▸ **Data extract**
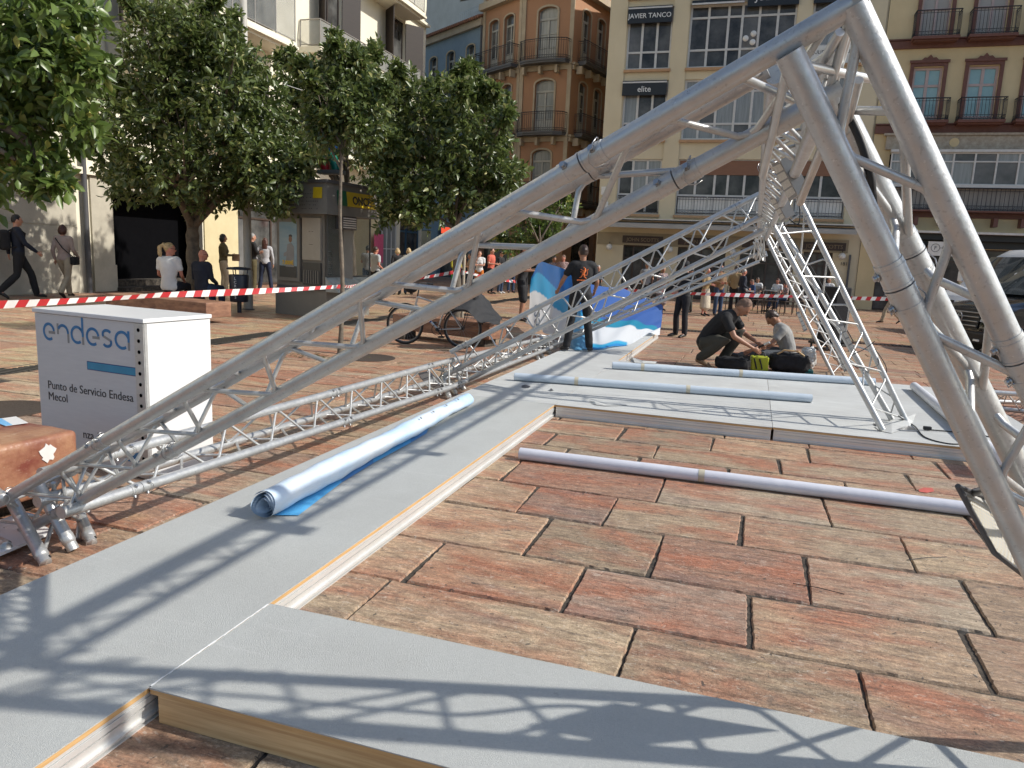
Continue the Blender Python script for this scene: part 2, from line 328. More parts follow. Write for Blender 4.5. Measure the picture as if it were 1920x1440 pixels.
# ================================================================== TRUSS STRUCTURE
TR = .0325
T = thing('truss_structure', 'tilted silver aluminium box truss frame standing over the grey decks', 'truss', (-3.1, 2.8, 0))
def beam(name, chords, bays, skip=(), sleeves=(), br=.0115, r=TR, seed=0):
    """chords: list of (P0,P1); each chord its own tube, lacing between neighbours, sleeves at fractions"""
    p = MB()
    for a, b in chords: p.tube([a, b], r, 20)
    lc = p; n = len(chords); pairs = [(i, (i+1) % n) for i in range(n)] if n > 2 else [(0, 1)]
    for pi, (i, j) in enumerate(pairs):
        if (i, j) in skip: continue
        for k in range(bays):
            a0, b0 = chords[i]; a1, b1 = chords[j]; ph = .5*(pi % 2)
            f0 = (k+.08+ph*.5)/bays; f1 = (k+.5+ph*.5)/bays; f2 = (k+.92+ph*.5)/bays
            if f2 > .995: continue
            def bar(u, v):                                # bent round bar with curved knees
                A = lerp(a0, b0, u); B = lerp(a1, b1, v); d_ = (B-A).normalized(); ax = (b0-a0).normalized()
                s_ = 1 if v > u else -1; A = A+d_*r*.8; B = B-d_*r*.8
                lc.tube([A-ax*s_*.03-d_*.01, A+d_*.02, lerp(A, B, .5), B-d_*.02, B+ax*s_*.03+d_*.01], br, 8)
            bar(f0, f1); bar(f2, f1)
    root = p.build(name, ALU, T)
    for ci, t_ in sleeves:
        p = MB(); a, b = chords[ci]; c0 = lerp(a, b, t_); dr = (b-a).normalized()
        for sg in (-1, 1):
            for q0, q1, rr_ in ((.0022, .07, .0022), (.052, .057, .0034), (.0022, .008, .0034)): p.tube([c0+dr*sg*q0, c0+dr*sg*q1], r+rr_, 28)
        p.tube([c0-dr*.0021, c0+dr*.0021], r+.0006, 20, mi=2)
        side = dr.orthogonal().normalized()
        for q in (-.045, .045):
            for ang in (0, 1.9):
                sd_ = Matrix.Rotation(ang+.5*seed, 3, dr) @ side
                p.tube([c0+dr*q+sd_*(r+.001), c0+dr*q+sd_*(r+.014)], .008, 8, mi=1); p.tube([c0+dr*q+sd_*(r+.003), c0+dr*q+sd_*(r+.007)], .012, 6, mi=1)
        pts = [c0+dr*(.045+.02*math.sin(k*.9))+(Matrix.Rotation(k*.55, 3, dr) @ side)*(r+.012) for k in range(9)]
        p.tube(pts, .0018, 5, mi=1); p.build('coupling', [ALU, STEEL, DGREY], root)
    return root
# near frame
L1 = (GY(-60, 975, 2.75), GY(1600, 10, 1.90)); L2 = (GY(60, 925, 2.98), GY(1440, 130, 2.17)); L3 = (GY(24, 1007, 2.83), GY(1580, 168, 2.13))
beam('rafter', [L1, L3, L2], 9, br=.0094, r=.0272, sleeves=[(0, .1), (0, .295), (0, .847), (1, .115), (1, .33), (1, .895), (2, .12), (2, .87)])
R1a, R1b = GY(1600, 10, 1.90), GY(1920, 700, 2.13); R1 = (R1a, lerp(R1a, R1b, (R1a.z-.03)/(R1a.z-R1b.z)))
R2a, R2b = GY(1480, 100, 1.90), GY(1880, 947, 2.20); R2 = (R2a, lerp(R2a, R2b, (R2a.z-.03)/(R2a.z-R2b.z)))
R3a, R3b = GY(1563, 180, 2.14), GY(1866, 790, 2.46); R3 = (R3a, lerp(R3a, R3b, (R3a.z-.03)/(R3a.z-R3b.z)))
beam('leg', [R1, R2, R3], 5, br=.0115, r=.0325, sleeves=[(0, .36), (1, .25), (2, .19)], seed=1)
# ridge
c1 = GY(1452, 140, 2.16); c2 = GY(1543, 205, 2.12); c3 = GY(1572, 78, 2.08)
mk = lambda c, y1, dx=0, dz=0: (Vector(c), Vector((c.x+dx, y1, c.z+dz)))
beam('ridge_beam', [mk(c1, 12.15), mk(c2, 12.15), mk(c3, 12.15)], 24, sleeves=[(0, .19), (1, .19), (0, .55), (1, .55), (2, .55)], br=.008, r=.0235)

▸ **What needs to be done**
Transcribe all the lines above exactly, apart from the pictures.

▸ **Reply to the task**
Continue the Blender Python script for this scene: part 2, from line 328. More parts follow. Write for Blender 4.5. Measure the picture as if it were 1920x1440 pixels.
# ================================================================== TRUSS STRUCTURE
TR = .0325
T = thing('truss_structure', 'tilted silver aluminium box truss frame standing over the grey decks', 'truss', (-3.1, 2.8, 0))
def beam(name, chords, bays, skip=(), sleeves=(), br=.0115, r=TR, seed=0):
    """chords: list of (P0,P1); each chord its own tube, lacing between neighbours, sleeves at fractions"""
    p = MB()
    for a, b in chords: p.tube([a, b], r, 20)
    lc = p; n = len(chords); pairs = [(i, (i+1) % n) for i in range(n)] if n > 2 else [(0, 1)]
    for pi, (i, j) in enumerate(pairs):
        if (i, j) in skip: continue
        for k in range(bays):
            a0, b0 = chords[i]; a1, b1 = chords[j]; ph = .5*(pi % 2)
            f0 = (k+.08+ph*.5)/bays; f1 = (k+.5+ph*.5)/bays; f2 = (k+.92+ph*.5)/bays
            if f2 > .995: continue
            def bar(u, v):                                # bent round bar with curved knees
                A = lerp(a0, b0, u); B = lerp(a1, b1, v); d_ = (B-A).normalized(); ax = (b0-a0).normalized()
                s_ = 1 if v > u else -1; A = A+d_*r*.8; B = B-d_*r*.8
                lc.tube([A-ax*s_*.03-d_*.01, A+d_*.02, lerp(A, B, .5), B-d_*.02, B+ax*s_*.03+d_*.01], br, 8)
            bar(f0, f1); bar(f2, f1)
    root = p.build(name, ALU, T)
    for ci, t_ in sleeves:
        p = MB(); a, b = chords[ci]; c0 = lerp(a, b, t_); dr = (b-a).normalized()
        for sg in (-1, 1):
            for q0, q1, rr_ in ((.0022, .07, .0022), (.052, .057, .0034), (.0022, .008, .0034)): p.tube([c0+dr*sg*q0, c0+dr*sg*q1], r+rr_, 28)
        p.tube([c0-dr*.0021, c0+dr*.0021], r+.0006, 20, mi=2)
        side = dr.orthogonal().normalized()
        for q in (-.045, .045):
            for ang in (0, 1.9):
                sd_ = Matrix.Rotation(ang+.5*seed, 3, dr) @ side
                p.tube([c0+dr*q+sd_*(r+.001), c0+dr*q+sd_*(r+.014)], .008, 8, mi=1); p.tube([c0+dr*q+sd_*(r+.003), c0+dr*q+sd_*(r+.007)], .012, 6, mi=1)
        pts = [c0+dr*(.045+.02*math.sin(k*.9))+(Matrix.Rotation(k*.55, 3, dr) @ side)*(r+.012) for k in range(9)]
        p.tube(pts, .0018, 5, mi=1); p.build('coupling', [ALU, STEEL, DGREY], root)
    return root
# near frame
L1 = (GY(-60, 975, 2.75), GY(1600, 10, 1.90)); L2 = (GY(60, 925, 2.98), GY(1440, 130, 2.17)); L3 = (GY(24, 1007, 2.83), GY(1580, 168, 2.13))
beam('rafter', [L1, L3, L2], 9, br=.0094, r=.0272, sleeves=[(0, .1), (0, .295), (0, .847), (1, .115), (1, .33), (1, .895), (2, .12), (2, .87)])
R1a, R1b = GY(1600, 10, 1.90), GY(1920, 700, 2.13); R1 = (R1a, lerp(R1a, R1b, (R1a.z-.03)/(R1a.z-R1b.z)))
R2a, R2b = GY(1480, 100, 1.90), GY(1880, 947, 2.20); R2 = (R2a, lerp(R2a, R2b, (R2a.z-.03)/(R2a.z-R2b.z)))
R3a, R3b = GY(1563, 180, 2.14), GY(1866, 790, 2.46); R3 = (R3a, lerp(R3a, R3b, (R3a.z-.03)/(R3a.z-R3b.z)))
beam('leg', [R1, R2, R3], 5, br=.0115, r=.0325, sleeves=[(0, .36), (1, .25), (2, .19)], seed=1)
# ridge
c1 = GY(1452, 140, 2.16); c2 = GY(1543, 205, 2.12); c3 = GY(1572, 78, 2.08)
mk = lambda c, y1, dx=0, dz=0: (Vector(c), Vector((c.x+dx, y1, c.z+dz)))
beam('ridge_beam', [mk(c1, 12.15), mk(c2, 12.15), mk(c3, 12.15)], 24, sleeves=[(0, .19), (1, .19), (0, .55), (1, .55), (2, .55)], br=.008, r=.0235)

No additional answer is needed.